● **Stated goal**: Restate the opening lines of the material below word for word, stopping after the line that contains "bg.inputs[0].default_value = (0.55, 0.75, 0.5, 1);".

= = = =

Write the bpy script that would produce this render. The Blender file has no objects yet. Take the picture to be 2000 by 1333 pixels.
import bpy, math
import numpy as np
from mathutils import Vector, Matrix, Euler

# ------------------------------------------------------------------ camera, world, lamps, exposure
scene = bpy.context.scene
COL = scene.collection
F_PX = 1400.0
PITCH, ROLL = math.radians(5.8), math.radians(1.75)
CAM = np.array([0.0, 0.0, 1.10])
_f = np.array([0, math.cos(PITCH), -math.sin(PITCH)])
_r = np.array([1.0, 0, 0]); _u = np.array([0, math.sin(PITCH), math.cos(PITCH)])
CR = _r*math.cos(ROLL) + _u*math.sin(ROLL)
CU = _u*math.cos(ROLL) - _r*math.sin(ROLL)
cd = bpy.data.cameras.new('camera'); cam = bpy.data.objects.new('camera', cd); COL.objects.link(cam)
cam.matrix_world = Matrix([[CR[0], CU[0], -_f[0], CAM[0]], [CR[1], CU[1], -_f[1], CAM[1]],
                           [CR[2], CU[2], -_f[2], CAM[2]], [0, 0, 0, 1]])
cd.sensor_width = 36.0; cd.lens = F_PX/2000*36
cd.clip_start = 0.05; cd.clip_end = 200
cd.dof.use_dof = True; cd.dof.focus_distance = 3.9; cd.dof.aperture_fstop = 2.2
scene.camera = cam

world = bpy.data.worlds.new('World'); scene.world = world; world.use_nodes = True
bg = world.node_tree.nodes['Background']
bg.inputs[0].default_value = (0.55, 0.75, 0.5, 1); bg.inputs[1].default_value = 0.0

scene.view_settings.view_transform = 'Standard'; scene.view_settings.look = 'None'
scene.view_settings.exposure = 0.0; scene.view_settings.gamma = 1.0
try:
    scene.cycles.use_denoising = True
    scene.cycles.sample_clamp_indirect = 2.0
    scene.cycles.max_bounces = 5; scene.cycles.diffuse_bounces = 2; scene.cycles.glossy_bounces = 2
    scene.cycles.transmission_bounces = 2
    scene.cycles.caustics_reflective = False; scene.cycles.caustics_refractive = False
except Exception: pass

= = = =

● **Solution to the problem**:
Write the bpy script that would produce this render. The Blender file has no objects yet. Take the picture to be 2000 by 1333 pixels.
import bpy, math
import numpy as np
from mathutils import Vector, Matrix, Euler

# ------------------------------------------------------------------ camera, world, lamps, exposure
scene = bpy.context.scene
COL = scene.collection
F_PX = 1400.0
PITCH, ROLL = math.radians(5.8), math.radians(1.75)
CAM = np.array([0.0, 0.0, 1.10])
_f = np.array([0, math.cos(PITCH), -math.sin(PITCH)])
_r = np.array([1.0, 0, 0]); _u = np.array([0, math.sin(PITCH), math.cos(PITCH)])
CR = _r*math.cos(ROLL) + _u*math.sin(ROLL)
CU = _u*math.cos(ROLL) - _r*math.sin(ROLL)
cd = bpy.data.cameras.new('camera'); cam = bpy.data.objects.new('camera', cd); COL.objects.link(cam)
cam.matrix_world = Matrix([[CR[0], CU[0], -_f[0], CAM[0]], [CR[1], CU[1], -_f[1], CAM[1]],
                           [CR[2], CU[2], -_f[2], CAM[2]], [0, 0, 0, 1]])
cd.sensor_width = 36.0; cd.lens = F_PX/2000*36
cd.clip_start = 0.05; cd.clip_end = 200
cd.dof.use_dof = True; cd.dof.focus_distance = 3.9; cd.dof.aperture_fstop = 2.2
scene.camera = cam

world = bpy.data.worlds.new('World'); scene.world = world; world.use_nodes = True
bg = world.node_tree.nodes['Background']
bg.inputs[0].default_value = (0.55, 0.75, 0.5, 1); bg.inputs[1].default_value = 0.0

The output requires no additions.